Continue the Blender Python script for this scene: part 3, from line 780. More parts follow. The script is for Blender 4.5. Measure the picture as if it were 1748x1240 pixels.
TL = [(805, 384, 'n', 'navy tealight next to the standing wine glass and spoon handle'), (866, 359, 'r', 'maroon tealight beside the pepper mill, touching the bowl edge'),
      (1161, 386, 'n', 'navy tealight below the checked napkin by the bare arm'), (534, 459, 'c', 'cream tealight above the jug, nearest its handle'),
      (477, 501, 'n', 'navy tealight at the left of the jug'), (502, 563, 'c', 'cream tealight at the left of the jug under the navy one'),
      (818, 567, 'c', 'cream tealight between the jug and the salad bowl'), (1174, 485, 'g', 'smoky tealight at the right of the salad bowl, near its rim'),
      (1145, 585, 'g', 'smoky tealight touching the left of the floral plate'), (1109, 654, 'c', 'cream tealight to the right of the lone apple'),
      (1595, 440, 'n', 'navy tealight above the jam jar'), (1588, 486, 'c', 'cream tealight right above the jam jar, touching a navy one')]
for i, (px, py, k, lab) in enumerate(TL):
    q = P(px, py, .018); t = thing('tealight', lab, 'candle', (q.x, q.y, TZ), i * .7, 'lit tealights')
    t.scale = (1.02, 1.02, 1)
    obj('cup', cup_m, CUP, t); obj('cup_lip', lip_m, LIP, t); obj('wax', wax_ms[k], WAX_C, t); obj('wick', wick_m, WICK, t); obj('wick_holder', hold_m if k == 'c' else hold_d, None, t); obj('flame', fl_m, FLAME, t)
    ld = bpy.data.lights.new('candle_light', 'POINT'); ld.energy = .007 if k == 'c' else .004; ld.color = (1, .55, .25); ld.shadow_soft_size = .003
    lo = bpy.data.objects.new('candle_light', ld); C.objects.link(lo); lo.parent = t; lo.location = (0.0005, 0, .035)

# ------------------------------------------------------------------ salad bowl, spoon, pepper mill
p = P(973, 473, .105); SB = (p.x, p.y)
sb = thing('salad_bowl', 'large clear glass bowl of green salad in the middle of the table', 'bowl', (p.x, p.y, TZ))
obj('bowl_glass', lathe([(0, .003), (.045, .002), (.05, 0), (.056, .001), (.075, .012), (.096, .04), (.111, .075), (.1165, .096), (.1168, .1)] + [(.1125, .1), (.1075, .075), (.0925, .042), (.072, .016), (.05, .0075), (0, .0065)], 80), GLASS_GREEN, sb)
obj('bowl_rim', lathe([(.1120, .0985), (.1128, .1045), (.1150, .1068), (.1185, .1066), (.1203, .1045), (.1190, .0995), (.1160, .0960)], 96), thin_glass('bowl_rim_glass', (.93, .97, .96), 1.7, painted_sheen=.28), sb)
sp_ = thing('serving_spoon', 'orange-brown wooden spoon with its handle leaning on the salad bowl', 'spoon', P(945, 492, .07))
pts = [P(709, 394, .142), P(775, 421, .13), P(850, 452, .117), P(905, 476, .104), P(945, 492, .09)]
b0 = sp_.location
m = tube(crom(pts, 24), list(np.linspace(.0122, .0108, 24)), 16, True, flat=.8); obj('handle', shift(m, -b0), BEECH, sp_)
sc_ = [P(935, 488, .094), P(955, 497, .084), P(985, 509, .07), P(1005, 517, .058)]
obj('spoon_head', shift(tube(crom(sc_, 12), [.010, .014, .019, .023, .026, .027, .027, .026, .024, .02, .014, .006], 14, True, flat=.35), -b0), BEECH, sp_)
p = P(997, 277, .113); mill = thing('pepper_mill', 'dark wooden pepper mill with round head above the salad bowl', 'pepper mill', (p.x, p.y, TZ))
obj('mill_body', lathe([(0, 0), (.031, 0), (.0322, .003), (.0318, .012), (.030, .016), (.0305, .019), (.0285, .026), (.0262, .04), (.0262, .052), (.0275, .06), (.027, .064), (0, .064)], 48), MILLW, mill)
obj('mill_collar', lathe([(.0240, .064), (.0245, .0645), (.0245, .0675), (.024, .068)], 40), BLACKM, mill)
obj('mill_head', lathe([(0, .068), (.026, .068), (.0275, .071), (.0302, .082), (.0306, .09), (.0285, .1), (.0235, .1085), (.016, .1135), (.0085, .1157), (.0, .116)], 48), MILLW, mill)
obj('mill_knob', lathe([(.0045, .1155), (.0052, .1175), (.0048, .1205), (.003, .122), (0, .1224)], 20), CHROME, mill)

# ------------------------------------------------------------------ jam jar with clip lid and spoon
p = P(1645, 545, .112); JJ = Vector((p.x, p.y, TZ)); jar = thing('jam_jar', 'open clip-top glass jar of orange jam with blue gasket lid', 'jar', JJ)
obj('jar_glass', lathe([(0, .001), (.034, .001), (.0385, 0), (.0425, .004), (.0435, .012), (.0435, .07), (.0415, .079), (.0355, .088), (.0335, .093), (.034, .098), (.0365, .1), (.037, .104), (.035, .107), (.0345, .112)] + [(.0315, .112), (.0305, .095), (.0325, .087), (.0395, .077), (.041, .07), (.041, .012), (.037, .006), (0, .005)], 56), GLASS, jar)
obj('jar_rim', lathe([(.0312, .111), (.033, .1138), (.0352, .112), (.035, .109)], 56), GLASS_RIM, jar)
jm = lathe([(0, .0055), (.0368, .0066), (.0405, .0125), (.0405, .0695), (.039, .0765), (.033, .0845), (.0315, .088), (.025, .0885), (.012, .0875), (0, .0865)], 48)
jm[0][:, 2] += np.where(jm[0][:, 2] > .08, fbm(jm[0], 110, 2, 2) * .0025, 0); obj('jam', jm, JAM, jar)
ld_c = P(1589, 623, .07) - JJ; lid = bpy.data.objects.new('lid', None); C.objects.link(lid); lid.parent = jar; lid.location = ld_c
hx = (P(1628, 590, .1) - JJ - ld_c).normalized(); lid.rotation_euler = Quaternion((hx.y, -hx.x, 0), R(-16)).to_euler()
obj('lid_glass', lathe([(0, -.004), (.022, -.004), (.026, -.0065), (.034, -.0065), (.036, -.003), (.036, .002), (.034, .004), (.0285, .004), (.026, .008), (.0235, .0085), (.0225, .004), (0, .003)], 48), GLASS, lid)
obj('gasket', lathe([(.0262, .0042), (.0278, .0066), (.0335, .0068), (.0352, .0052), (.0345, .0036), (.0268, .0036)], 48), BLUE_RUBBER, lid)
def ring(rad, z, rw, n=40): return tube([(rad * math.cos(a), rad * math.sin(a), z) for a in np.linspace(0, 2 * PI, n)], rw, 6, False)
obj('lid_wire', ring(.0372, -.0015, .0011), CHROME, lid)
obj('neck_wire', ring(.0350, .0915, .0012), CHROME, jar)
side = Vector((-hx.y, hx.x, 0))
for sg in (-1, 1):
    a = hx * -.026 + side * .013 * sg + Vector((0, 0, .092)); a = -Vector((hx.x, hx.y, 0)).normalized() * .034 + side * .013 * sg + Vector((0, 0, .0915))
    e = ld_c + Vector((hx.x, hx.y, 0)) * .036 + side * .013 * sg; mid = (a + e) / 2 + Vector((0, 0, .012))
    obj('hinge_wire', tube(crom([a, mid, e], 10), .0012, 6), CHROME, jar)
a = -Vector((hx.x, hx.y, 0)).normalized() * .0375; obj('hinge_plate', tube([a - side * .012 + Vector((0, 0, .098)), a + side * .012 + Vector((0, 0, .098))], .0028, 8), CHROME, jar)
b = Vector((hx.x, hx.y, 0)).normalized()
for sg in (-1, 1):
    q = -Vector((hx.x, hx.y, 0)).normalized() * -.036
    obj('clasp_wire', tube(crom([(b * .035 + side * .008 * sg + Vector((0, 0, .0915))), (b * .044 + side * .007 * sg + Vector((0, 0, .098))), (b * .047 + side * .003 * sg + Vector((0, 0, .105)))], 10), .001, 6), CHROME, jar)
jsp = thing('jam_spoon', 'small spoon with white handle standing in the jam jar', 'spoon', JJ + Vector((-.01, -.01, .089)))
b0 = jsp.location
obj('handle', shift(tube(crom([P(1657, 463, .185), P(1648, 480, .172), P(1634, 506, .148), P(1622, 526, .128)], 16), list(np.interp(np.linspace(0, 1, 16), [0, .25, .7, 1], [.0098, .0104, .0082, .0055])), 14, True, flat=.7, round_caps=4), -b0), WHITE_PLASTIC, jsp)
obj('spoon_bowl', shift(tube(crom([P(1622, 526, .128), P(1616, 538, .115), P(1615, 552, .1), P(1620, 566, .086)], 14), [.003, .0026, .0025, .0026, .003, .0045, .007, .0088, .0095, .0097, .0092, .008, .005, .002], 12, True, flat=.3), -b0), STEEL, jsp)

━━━

Problem statement – Please print exactly what appears from the first line of the data through the line with "lo = bpy.data.objects.new('candle_light', ld);", including both of those lines and nothing past them.

Written solution –
Continue the Blender Python script for this scene: part 3, from line 780. More parts follow. The script is for Blender 4.5. Measure the picture as if it were 1748x1240 pixels.
TL = [(805, 384, 'n', 'navy tealight next to the standing wine glass and spoon handle'), (866, 359, 'r', 'maroon tealight beside the pepper mill, touching the bowl edge'),
      (1161, 386, 'n', 'navy tealight below the checked napkin by the bare arm'), (534, 459, 'c', 'cream tealight above the jug, nearest its handle'),
      (477, 501, 'n', 'navy tealight at the left of the jug'), (502, 563, 'c', 'cream tealight at the left of the jug under the navy one'),
      (818, 567, 'c', 'cream tealight between the jug and the salad bowl'), (1174, 485, 'g', 'smoky tealight at the right of the salad bowl, near its rim'),
      (1145, 585, 'g', 'smoky tealight touching the left of the floral plate'), (1109, 654, 'c', 'cream tealight to the right of the lone apple'),
      (1595, 440, 'n', 'navy tealight above the jam jar'), (1588, 486, 'c', 'cream tealight right above the jam jar, touching a navy one')]
for i, (px, py, k, lab) in enumerate(TL):
    q = P(px, py, .018); t = thing('tealight', lab, 'candle', (q.x, q.y, TZ), i * .7, 'lit tealights')
    t.scale = (1.02, 1.02, 1)
    obj('cup', cup_m, CUP, t); obj('cup_lip', lip_m, LIP, t); obj('wax', wax_ms[k], WAX_C, t); obj('wick', wick_m, WICK, t); obj('wick_holder', hold_m if k == 'c' else hold_d, None, t); obj('flame', fl_m, FLAME, t)
    ld = bpy.data.lights.new('candle_light', 'POINT'); ld.energy = .007 if k == 'c' else .004; ld.color = (1, .55, .25); ld.shadow_soft_size = .003
    lo = bpy.data.objects.new('candle_light', ld); C.objects.link(lo); lo.parent = t; lo.location = (0.0005, 0, .035)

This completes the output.